Faltam horas – contadas a segundos, para que nessa transposição ele se vá e deixe apenas registros de sua passagem, em que algumas o próprio tempo se encarregará de apagar, e outras, indeléveis, ficarão ora gravadas em bronze, ora enlameadas em rastros de escória. Terá sido um ano bom ou um ano ruim? É a questão que lhe pesa.
Sua aparência é cansada de quem envelheceu precocemente, o que lhe dá visão desagradável. Sua pele foi carcomida, talvez pelo sol excessivo, ou pelo frio intenso, pelas chuvas torrenciais que lhe abateram, pela seca inclemente que o pegou, cada qual na sua vez nessa lenta comilança de tempo cujo fim se aproxima.

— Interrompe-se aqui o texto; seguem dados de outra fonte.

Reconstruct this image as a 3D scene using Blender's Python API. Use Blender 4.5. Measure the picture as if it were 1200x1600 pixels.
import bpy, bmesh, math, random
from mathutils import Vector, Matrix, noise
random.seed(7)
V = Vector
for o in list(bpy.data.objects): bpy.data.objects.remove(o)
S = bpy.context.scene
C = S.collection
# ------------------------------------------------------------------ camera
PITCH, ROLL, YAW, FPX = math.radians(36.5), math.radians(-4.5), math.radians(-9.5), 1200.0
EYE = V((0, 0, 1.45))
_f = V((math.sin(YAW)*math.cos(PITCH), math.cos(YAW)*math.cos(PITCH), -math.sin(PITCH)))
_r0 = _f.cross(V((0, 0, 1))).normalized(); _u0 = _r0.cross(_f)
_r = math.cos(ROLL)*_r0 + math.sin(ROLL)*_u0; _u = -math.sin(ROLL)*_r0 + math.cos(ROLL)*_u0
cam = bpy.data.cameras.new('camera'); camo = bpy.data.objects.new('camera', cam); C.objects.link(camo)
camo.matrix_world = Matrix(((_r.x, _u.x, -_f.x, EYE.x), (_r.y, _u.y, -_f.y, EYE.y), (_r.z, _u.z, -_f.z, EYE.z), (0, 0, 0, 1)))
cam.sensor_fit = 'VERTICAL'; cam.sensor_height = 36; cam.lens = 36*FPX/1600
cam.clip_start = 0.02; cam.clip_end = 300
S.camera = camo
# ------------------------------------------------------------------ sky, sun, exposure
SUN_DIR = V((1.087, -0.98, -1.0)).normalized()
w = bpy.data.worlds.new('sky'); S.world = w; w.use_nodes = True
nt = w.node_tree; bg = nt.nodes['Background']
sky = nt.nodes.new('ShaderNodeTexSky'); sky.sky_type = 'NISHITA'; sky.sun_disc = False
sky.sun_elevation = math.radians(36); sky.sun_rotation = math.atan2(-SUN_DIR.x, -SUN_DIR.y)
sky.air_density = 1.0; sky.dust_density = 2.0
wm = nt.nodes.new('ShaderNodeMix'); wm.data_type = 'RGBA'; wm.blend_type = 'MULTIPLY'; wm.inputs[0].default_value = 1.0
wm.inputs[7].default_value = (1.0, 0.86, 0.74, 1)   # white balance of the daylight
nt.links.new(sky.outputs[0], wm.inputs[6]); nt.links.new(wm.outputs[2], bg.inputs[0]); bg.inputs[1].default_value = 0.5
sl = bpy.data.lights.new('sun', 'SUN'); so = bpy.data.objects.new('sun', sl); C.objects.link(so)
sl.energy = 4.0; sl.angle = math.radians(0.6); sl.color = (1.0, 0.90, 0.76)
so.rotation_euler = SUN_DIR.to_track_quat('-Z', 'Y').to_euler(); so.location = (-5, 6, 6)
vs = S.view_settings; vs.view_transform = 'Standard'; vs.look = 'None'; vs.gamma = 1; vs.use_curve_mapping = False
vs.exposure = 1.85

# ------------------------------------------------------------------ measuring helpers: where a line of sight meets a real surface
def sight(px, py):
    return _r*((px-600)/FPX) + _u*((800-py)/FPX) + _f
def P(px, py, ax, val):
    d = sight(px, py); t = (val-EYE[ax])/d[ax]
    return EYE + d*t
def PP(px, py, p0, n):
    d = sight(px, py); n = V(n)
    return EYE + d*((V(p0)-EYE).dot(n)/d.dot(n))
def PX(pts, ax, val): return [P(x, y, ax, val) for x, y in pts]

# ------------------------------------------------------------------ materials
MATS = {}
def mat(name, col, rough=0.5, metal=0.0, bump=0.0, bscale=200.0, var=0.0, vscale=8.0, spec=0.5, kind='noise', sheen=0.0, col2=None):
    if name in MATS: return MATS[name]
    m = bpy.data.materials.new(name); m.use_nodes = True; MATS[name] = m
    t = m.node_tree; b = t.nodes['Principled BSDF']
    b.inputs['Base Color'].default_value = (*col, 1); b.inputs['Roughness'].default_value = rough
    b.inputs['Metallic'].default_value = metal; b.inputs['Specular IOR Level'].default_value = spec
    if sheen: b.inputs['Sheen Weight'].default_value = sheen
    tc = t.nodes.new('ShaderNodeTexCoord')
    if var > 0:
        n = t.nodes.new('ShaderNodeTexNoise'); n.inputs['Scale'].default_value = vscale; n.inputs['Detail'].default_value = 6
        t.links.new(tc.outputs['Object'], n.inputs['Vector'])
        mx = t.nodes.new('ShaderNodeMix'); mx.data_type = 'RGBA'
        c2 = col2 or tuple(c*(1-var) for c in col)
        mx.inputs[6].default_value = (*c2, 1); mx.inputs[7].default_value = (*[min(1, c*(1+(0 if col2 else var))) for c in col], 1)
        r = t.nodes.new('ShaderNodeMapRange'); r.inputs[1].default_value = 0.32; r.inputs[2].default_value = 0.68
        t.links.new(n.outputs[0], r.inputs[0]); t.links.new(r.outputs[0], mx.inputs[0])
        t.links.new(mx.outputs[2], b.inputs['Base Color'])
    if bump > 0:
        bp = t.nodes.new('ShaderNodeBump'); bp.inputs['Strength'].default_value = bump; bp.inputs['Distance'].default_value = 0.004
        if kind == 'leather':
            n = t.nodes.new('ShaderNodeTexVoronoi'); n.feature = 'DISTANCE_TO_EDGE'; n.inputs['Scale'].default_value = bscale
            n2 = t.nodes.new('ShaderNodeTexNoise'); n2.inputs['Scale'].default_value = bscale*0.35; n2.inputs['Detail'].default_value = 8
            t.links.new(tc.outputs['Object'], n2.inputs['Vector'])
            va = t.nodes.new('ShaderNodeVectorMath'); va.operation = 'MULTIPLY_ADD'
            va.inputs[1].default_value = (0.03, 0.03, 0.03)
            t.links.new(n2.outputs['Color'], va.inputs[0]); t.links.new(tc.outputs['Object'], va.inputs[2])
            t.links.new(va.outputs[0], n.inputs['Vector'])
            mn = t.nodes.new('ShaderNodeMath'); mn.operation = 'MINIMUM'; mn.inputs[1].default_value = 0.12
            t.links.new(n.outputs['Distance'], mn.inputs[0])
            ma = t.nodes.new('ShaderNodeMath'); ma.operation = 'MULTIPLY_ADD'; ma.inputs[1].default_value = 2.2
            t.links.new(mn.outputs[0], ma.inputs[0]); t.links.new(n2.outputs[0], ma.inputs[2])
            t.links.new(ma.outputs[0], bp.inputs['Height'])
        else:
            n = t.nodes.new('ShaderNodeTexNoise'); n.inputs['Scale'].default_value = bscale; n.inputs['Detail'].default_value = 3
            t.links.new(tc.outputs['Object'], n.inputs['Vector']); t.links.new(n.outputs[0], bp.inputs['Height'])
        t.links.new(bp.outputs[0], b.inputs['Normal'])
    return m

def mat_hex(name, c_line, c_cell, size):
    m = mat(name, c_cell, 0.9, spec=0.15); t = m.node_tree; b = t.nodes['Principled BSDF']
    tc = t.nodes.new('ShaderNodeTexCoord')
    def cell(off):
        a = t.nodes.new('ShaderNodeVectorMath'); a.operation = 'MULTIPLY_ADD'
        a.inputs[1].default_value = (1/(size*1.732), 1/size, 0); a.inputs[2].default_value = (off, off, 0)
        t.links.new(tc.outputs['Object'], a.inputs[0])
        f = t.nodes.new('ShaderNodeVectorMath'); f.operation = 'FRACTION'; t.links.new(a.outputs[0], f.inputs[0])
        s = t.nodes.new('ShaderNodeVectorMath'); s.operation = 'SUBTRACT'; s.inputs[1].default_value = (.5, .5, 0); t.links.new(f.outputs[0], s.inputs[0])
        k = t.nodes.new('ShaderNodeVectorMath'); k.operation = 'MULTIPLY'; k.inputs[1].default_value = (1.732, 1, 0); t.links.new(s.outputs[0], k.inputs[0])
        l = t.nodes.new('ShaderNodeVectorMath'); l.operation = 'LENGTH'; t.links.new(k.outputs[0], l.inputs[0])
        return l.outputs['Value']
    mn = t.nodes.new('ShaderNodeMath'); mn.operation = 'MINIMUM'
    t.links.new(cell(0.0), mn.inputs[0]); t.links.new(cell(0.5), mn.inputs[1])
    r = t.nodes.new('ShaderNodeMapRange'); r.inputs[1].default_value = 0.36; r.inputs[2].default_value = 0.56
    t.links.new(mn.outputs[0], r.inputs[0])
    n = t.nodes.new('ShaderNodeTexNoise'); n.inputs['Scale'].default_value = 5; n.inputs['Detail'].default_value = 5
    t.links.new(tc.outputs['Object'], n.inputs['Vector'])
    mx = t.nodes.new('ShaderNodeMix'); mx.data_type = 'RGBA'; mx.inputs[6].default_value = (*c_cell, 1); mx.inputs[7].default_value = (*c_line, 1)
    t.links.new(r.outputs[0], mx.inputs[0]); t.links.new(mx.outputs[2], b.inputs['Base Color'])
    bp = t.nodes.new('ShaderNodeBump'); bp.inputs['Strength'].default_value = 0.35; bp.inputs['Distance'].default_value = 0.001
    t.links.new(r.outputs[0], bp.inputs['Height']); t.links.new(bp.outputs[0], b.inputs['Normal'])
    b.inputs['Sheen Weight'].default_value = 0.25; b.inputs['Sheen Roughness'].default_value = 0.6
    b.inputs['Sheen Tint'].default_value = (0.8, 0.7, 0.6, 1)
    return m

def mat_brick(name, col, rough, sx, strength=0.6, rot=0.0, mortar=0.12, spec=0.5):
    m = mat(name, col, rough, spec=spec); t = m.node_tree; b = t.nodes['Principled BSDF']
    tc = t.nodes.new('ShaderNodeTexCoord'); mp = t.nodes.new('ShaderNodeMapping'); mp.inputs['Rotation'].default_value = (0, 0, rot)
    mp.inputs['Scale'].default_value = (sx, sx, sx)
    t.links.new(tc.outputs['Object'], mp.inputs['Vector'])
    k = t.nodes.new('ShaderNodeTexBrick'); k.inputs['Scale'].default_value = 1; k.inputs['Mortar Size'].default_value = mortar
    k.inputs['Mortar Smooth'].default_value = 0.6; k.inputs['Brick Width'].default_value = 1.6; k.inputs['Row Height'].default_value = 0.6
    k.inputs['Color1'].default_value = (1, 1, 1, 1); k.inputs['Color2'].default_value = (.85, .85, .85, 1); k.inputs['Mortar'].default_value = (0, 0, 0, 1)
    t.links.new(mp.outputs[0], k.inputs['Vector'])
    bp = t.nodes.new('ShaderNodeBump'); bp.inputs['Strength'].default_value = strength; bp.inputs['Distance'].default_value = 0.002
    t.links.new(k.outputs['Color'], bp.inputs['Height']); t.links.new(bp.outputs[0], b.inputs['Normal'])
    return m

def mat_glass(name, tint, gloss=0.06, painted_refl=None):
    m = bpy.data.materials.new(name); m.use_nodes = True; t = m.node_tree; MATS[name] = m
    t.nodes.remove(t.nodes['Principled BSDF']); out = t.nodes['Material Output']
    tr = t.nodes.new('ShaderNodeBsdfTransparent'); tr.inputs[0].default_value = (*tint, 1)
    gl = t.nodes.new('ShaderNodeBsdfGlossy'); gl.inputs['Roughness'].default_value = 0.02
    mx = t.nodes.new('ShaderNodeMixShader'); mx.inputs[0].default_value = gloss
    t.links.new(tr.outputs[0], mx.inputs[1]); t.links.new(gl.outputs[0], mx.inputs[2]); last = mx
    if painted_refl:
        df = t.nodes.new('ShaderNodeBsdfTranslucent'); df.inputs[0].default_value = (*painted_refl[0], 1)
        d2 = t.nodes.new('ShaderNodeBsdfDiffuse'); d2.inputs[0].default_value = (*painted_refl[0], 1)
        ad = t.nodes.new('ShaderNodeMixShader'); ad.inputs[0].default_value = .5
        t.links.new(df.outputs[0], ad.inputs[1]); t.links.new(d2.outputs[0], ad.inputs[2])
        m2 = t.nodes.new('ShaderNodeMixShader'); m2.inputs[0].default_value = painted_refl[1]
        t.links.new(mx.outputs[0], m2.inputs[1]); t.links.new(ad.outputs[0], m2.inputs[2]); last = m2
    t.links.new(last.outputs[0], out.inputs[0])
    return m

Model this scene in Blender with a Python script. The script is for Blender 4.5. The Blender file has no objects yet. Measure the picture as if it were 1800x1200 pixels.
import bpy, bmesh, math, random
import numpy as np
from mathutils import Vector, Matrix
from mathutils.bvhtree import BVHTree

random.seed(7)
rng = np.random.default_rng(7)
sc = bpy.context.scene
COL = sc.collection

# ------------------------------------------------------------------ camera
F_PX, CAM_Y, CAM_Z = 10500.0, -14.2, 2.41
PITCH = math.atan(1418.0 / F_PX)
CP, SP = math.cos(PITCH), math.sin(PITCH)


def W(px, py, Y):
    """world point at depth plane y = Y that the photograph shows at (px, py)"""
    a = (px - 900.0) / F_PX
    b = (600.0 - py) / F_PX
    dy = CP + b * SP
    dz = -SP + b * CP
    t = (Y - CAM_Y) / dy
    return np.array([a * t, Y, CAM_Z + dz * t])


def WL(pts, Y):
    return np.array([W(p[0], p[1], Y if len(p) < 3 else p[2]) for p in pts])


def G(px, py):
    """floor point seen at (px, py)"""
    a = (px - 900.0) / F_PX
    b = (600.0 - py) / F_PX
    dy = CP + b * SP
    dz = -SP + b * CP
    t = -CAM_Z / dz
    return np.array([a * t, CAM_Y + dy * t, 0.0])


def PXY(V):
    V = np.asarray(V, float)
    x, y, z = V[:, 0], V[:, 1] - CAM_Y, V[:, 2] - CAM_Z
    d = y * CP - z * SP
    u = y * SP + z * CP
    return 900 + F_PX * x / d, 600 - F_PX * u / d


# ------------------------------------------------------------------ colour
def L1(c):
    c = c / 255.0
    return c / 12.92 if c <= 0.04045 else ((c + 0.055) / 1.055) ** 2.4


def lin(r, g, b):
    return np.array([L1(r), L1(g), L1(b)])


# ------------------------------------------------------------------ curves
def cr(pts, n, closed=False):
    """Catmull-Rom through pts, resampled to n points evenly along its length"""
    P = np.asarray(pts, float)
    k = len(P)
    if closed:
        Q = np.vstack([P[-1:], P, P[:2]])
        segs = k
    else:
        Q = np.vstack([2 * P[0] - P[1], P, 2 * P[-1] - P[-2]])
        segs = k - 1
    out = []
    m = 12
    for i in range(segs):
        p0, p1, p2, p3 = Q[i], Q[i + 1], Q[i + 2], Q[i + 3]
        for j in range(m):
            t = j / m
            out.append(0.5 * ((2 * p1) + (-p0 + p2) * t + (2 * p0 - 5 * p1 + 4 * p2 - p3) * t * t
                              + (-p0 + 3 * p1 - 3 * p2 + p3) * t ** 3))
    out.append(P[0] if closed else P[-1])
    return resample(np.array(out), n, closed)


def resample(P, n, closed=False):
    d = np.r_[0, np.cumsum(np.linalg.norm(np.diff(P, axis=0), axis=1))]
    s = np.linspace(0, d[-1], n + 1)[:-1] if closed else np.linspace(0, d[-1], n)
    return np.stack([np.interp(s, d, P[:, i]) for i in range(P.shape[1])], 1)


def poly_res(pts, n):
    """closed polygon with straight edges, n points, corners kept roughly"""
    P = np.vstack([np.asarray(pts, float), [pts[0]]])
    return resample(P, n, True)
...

Está cabisbaixo, pensativo, reflexivo, descontente pela incontinência e pela intolerância dos acontecimentos nesse rápido balanço das coisas que realizou e das que lhe escaparam como areia entre dedos. E se culpa. Poderia ter sido um ás como piloto de suas histórias, mas vê, nesse ínterim, acha que talvez não tenha feito o melhor, porque lá no fundo da consciência alguém o cutuca com dedo acusatório a dizer: sim, poderia, mas… e teve tudo para que acontecesse. Agora, meu caro, Inês é morta…
Onde errei? Volta a perguntar. Onde errei? E nessa angústia fica, até que olha do lado e vê que não está só, há três imagens que o cercam e numa forte olhada, as reconhece: são Chrónos, Kairós e Aión, os pais do tempo, nominados pelos antigos gregos.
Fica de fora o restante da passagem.